* [REQUEST] Copy out, unchanged, every line from the start of the records to the line that contains "wb.inputs[0].default_value = (0.93, 0.96, 1.0, 1);", and stop there.

··· DATA FOR THE TASK

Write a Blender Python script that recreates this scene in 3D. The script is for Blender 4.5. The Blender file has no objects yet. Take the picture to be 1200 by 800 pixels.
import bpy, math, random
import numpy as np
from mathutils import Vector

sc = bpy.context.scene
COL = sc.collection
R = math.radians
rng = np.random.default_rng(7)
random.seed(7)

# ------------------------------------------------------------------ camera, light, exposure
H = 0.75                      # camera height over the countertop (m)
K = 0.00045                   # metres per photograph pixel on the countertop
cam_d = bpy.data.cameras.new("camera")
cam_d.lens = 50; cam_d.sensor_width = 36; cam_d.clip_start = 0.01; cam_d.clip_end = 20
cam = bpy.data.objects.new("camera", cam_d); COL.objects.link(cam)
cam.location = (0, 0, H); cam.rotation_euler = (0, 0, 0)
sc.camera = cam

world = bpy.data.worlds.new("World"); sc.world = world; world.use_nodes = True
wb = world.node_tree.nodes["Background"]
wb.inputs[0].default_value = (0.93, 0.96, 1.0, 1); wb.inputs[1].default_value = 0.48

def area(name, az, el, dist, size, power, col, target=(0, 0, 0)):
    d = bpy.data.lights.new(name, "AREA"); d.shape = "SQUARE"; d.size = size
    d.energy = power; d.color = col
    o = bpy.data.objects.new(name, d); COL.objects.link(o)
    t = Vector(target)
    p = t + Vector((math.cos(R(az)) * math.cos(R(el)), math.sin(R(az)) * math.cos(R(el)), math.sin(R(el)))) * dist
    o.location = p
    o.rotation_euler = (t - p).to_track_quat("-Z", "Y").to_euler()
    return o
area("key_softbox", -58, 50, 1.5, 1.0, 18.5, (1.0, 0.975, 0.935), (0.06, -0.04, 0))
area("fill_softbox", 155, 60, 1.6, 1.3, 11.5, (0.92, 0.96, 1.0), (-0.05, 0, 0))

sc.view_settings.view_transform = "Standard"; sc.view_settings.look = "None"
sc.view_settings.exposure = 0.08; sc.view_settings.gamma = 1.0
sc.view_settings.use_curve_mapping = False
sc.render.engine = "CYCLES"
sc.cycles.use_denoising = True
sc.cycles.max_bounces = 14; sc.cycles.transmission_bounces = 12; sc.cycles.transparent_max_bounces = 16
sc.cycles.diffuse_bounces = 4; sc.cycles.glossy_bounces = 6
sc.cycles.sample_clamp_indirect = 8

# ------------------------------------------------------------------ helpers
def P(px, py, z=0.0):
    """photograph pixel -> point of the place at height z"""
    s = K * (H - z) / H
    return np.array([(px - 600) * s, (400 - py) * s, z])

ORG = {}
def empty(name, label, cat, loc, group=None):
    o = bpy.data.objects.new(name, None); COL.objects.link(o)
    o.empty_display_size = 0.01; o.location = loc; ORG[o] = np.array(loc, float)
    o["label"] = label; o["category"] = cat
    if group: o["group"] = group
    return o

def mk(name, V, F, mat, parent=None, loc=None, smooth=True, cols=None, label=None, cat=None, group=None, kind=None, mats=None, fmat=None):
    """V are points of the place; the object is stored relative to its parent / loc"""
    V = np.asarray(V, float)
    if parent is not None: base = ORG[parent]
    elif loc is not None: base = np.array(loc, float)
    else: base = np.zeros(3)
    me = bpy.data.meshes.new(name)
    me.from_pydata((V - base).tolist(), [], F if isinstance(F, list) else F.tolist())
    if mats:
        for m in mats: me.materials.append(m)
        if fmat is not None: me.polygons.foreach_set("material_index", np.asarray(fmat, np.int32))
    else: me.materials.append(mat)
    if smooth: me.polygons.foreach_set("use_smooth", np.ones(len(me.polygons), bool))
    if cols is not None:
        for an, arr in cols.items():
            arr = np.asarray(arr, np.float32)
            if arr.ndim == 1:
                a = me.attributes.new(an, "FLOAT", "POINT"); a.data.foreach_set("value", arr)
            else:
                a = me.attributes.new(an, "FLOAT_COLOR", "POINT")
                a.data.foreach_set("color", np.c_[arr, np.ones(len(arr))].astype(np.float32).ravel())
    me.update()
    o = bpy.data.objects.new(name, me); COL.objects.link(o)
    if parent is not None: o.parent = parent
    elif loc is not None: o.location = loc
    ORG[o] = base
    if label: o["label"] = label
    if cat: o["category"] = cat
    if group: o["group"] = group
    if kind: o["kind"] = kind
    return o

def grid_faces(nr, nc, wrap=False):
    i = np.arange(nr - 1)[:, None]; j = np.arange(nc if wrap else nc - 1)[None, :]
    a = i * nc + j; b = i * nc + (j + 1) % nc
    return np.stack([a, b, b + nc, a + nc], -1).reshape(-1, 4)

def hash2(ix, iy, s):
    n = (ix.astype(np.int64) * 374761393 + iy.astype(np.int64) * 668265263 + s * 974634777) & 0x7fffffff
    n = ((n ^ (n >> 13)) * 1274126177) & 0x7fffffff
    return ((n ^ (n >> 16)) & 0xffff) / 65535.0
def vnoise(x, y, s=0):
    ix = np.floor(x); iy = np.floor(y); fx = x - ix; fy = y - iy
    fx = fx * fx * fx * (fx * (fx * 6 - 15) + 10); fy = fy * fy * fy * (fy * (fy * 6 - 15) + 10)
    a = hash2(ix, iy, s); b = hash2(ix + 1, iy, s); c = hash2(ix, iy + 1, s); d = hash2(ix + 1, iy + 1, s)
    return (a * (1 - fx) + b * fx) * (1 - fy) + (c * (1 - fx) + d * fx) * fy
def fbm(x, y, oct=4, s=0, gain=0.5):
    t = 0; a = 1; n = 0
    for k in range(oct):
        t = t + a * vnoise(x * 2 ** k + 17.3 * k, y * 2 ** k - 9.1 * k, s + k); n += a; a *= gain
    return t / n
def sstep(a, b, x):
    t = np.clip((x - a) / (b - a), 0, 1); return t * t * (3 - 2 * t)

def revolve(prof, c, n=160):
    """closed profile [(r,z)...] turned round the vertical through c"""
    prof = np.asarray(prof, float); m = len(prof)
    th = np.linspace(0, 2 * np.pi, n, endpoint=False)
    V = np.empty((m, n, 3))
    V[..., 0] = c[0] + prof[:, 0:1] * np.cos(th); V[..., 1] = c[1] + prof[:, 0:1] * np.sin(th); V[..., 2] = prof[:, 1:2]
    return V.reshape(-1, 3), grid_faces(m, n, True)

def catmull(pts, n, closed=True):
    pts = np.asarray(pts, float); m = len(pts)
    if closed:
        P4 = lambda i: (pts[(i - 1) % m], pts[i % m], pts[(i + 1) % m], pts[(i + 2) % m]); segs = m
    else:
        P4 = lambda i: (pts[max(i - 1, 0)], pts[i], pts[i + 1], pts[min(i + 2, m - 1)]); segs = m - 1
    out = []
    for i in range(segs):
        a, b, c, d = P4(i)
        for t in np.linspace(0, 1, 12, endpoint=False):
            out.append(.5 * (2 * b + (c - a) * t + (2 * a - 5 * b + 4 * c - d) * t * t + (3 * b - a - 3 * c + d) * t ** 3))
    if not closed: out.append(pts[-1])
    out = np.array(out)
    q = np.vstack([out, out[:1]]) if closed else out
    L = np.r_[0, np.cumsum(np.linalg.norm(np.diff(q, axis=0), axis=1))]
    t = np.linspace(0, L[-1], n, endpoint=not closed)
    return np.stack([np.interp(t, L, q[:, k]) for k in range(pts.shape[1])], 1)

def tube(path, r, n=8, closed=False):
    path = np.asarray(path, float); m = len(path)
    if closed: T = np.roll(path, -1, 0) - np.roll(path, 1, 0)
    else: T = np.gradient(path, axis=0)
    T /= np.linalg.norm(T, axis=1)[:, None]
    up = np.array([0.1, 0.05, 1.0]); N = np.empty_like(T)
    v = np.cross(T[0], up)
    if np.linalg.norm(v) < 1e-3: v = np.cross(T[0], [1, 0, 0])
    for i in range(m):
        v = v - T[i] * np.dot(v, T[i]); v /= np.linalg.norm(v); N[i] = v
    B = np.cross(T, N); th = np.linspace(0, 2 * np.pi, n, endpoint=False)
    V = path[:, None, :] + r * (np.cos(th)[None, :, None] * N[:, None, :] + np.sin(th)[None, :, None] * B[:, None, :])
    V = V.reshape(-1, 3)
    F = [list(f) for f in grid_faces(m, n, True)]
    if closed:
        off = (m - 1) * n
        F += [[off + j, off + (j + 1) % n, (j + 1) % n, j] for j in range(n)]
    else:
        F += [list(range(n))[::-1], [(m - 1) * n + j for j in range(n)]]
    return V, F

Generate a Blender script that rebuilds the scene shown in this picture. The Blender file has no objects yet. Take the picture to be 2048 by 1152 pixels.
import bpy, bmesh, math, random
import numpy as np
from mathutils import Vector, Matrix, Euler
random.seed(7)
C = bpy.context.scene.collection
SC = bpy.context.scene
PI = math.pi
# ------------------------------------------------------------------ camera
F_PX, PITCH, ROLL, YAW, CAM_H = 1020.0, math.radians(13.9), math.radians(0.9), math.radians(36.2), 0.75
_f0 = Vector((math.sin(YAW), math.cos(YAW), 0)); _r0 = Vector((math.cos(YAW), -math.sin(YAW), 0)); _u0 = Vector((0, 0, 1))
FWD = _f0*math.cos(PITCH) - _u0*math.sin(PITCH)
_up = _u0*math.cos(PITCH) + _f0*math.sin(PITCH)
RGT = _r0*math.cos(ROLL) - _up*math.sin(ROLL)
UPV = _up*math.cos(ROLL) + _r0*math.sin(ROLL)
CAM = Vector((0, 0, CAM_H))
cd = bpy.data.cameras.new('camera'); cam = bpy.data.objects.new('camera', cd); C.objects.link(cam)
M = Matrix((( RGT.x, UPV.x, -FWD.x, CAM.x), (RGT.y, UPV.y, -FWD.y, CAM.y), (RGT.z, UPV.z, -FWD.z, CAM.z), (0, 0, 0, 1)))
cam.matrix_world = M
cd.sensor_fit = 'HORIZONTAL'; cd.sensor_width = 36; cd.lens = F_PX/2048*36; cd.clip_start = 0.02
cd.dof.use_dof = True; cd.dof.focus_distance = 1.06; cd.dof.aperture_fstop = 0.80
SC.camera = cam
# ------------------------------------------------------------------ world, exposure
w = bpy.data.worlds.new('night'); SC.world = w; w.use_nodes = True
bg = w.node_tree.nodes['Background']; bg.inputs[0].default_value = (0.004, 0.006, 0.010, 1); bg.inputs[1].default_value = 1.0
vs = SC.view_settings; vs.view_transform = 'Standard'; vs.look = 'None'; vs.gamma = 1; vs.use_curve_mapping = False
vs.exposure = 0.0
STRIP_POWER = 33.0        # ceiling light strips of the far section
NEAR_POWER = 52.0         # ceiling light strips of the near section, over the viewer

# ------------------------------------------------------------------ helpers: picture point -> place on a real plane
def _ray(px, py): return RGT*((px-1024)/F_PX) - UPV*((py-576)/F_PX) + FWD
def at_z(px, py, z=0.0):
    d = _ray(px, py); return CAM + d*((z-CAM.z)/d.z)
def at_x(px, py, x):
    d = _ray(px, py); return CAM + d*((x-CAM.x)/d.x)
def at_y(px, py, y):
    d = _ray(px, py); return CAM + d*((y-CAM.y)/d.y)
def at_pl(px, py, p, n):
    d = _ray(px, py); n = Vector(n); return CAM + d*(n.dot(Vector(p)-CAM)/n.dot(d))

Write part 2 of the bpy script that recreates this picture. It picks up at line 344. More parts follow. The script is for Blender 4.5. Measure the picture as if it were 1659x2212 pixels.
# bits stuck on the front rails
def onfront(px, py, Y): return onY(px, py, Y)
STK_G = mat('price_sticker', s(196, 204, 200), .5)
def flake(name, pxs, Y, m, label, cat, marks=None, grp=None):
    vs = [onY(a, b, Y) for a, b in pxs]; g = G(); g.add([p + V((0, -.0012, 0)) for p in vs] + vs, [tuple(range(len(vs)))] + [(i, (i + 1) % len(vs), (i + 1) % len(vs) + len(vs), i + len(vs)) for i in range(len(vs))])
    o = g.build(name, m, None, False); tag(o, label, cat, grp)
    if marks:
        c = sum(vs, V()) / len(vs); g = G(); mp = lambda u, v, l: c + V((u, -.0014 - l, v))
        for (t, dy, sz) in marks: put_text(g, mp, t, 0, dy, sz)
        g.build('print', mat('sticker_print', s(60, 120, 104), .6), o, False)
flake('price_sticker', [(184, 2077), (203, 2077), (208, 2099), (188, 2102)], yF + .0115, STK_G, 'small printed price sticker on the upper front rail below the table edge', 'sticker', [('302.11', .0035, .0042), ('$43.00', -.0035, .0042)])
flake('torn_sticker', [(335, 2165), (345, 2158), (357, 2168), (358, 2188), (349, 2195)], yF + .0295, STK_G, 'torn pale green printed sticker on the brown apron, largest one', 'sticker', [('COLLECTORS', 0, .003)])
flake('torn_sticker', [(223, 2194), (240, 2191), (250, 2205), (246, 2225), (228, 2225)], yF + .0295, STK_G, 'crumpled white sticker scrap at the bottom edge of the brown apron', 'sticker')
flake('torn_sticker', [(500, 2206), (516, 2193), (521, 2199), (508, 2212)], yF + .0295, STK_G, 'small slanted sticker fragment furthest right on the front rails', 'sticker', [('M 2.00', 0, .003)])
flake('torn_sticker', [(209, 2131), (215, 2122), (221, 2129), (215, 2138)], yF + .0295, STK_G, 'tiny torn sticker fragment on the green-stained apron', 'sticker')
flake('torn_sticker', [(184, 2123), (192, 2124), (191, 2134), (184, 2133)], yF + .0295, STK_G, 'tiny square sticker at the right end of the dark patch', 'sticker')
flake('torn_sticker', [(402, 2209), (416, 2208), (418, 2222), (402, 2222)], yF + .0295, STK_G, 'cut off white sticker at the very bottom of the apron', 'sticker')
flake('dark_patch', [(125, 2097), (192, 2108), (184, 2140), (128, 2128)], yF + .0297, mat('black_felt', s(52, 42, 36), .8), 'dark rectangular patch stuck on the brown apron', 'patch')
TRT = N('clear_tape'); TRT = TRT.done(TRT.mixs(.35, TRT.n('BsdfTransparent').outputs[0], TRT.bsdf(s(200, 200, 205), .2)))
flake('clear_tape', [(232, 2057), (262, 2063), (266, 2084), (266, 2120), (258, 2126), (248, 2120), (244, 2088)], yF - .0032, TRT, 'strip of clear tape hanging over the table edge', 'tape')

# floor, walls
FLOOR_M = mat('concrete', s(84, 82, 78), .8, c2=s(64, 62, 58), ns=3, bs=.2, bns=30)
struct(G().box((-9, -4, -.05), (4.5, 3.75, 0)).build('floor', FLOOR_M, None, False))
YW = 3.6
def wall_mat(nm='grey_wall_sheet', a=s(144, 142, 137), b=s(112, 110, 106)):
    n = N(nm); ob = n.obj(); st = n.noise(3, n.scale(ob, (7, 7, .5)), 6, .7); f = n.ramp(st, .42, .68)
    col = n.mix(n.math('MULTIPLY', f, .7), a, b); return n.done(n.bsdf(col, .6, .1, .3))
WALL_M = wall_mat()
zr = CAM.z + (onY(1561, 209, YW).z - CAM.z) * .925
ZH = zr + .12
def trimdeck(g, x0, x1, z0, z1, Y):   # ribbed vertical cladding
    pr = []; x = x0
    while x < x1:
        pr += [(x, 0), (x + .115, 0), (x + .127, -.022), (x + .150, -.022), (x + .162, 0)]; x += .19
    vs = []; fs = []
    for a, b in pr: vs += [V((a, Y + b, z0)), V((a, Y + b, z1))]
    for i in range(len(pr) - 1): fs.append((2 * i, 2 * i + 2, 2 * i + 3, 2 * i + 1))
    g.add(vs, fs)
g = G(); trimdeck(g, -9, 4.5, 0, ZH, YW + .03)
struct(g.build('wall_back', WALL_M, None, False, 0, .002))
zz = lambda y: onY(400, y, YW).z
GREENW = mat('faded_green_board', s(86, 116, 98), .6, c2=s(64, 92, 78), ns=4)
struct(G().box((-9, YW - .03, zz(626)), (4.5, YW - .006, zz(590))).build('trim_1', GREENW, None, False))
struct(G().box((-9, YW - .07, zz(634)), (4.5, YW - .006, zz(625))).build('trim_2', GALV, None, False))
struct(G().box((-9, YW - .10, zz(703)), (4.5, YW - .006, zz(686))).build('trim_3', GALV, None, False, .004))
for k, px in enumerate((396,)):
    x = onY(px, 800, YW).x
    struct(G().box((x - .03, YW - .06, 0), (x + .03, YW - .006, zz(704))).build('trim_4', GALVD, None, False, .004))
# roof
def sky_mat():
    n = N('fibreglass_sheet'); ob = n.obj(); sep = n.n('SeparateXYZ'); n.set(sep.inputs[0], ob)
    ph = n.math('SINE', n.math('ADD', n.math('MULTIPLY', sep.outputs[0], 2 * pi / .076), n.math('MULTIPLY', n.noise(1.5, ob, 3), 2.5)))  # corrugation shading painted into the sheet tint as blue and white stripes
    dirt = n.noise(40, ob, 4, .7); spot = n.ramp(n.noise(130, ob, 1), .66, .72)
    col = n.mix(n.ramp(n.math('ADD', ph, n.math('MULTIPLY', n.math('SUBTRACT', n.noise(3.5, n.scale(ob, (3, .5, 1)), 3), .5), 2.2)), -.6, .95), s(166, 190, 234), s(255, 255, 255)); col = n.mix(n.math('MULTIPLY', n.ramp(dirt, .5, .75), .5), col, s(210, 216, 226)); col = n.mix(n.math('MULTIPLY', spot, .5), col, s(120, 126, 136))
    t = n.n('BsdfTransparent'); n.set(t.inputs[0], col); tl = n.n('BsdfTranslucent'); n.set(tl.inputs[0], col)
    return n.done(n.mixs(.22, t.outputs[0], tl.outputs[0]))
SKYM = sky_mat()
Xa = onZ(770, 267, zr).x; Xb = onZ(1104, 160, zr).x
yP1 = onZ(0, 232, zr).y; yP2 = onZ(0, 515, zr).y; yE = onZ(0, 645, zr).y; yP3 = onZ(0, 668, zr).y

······

* [RESULT OF THIS EXERCISE]
Write a Blender Python script that recreates this scene in 3D. The script is for Blender 4.5. The Blender file has no objects yet. Take the picture to be 1200 by 800 pixels.
import bpy, math, random
import numpy as np
from mathutils import Vector

sc = bpy.context.scene
COL = sc.collection
R = math.radians
rng = np.random.default_rng(7)
random.seed(7)

# ------------------------------------------------------------------ camera, light, exposure
H = 0.75                      # camera height over the countertop (m)
K = 0.00045                   # metres per photograph pixel on the countertop
cam_d = bpy.data.cameras.new("camera")
cam_d.lens = 50; cam_d.sensor_width = 36; cam_d.clip_start = 0.01; cam_d.clip_end = 20
cam = bpy.data.objects.new("camera", cam_d); COL.objects.link(cam)
cam.location = (0, 0, H); cam.rotation_euler = (0, 0, 0)
sc.camera = cam

world = bpy.data.worlds.new("World"); sc.world = world; world.use_nodes = True
wb = world.node_tree.nodes["Background"]
wb.inputs[0].default_value = (0.93, 0.96, 1.0, 1); wb.inputs[1].default_value = 0.48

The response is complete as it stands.